Beginning this year, the 8 percent agricultural tax rate will be reduced gradually until it is scrapped entirely within 5 years. Only tobacco will still be taxed. The move is expected to cut financial burden on farmers by $580 million annually.
In Beijing, congressional delegate Wen Lihua from China's Southeastern ZheJiang Province called the move "a very important and historic piece of news."
"It will, in effect, lift a great burden from a large number of people," Wen said as he stood outside the Great Hall of the People, the day after the announcement. Farmers' burdens are high on the government's mind as it pushes its efforts to create a "well-off society", said the delegate.
Ensuring that Chinese farmers can make a living by tilling the land is important because of China's history of famine. It considers self-sufficiency in grain as pivotal to national security . Abolishing the tax is seen as a direct message to farmers that the government is paying attention.

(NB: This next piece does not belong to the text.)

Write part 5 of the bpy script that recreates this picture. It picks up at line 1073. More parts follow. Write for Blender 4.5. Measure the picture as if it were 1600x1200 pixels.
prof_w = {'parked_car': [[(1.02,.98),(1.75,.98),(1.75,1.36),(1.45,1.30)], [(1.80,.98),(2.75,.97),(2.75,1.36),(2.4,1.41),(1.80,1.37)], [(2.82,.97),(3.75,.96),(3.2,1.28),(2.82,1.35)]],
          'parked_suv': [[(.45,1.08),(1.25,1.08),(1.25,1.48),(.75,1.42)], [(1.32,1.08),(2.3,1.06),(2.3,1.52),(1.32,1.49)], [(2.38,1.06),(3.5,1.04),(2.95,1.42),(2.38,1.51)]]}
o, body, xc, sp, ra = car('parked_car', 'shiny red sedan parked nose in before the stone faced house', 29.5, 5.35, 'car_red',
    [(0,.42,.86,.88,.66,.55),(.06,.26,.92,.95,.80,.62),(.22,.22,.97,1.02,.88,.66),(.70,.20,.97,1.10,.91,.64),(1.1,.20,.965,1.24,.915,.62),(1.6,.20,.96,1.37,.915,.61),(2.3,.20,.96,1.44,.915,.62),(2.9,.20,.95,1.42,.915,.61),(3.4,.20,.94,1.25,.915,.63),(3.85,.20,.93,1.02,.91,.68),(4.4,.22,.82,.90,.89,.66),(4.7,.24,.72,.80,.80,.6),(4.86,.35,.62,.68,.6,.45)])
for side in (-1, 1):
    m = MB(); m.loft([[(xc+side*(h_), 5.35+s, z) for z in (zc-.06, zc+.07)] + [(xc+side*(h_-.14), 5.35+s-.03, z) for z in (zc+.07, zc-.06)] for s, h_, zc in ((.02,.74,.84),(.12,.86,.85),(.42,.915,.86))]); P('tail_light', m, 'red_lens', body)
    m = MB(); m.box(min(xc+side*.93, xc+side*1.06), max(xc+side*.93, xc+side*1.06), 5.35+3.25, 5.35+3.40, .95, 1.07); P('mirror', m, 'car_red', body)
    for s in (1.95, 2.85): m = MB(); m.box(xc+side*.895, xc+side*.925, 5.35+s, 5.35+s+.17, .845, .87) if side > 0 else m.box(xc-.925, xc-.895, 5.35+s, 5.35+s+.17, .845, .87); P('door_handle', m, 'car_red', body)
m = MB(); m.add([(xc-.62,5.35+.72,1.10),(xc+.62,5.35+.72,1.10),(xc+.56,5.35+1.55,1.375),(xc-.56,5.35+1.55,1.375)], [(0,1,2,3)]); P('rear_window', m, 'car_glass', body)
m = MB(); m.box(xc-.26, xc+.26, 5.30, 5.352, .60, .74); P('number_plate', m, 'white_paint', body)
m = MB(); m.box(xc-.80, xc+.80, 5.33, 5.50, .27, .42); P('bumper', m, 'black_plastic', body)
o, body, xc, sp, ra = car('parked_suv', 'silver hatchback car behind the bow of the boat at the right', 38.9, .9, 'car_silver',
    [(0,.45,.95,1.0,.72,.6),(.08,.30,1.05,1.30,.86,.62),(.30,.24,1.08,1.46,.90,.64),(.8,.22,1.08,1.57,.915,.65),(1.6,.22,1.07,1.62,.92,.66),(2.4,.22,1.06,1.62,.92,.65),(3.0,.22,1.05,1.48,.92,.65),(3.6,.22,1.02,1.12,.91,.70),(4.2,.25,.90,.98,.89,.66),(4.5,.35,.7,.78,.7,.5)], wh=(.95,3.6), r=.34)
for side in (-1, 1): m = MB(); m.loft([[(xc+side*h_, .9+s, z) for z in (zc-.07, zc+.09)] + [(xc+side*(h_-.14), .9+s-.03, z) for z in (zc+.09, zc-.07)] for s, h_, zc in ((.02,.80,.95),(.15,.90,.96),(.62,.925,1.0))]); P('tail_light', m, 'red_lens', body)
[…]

"It is clearly a positive step," said Dwight Perkins, a professor of political economy at Harvard University in the United States. "Getting rid of the taxes is part of the effort of the government to do something about the increasing gap in income between the cities and the rural areas."
Other analysts said the abolition is long overdue and a symbolic gesture with little real impact.
Li Ping, a staff lawyer with the Rural Development Institute in Seattle, an expert on Chinese agriculture., said: "Even if this agricultural tax policy were fully implemented, the net result would be roughly a reduction of 40 yuan (or $5) per farmer per year."
Removing the tax will barely impact the gaping income disparity between farmers and urban residents, Li said. Per-capita income for farmers in 2003 averaged $317, while city dwellers make nearly $1000 per year per person.
Even after the tax is completely phased out, there is no guarantee that farmers will not be slapped with other fees, Li added: "Village bosses can always find an excuse to collect money from farmers."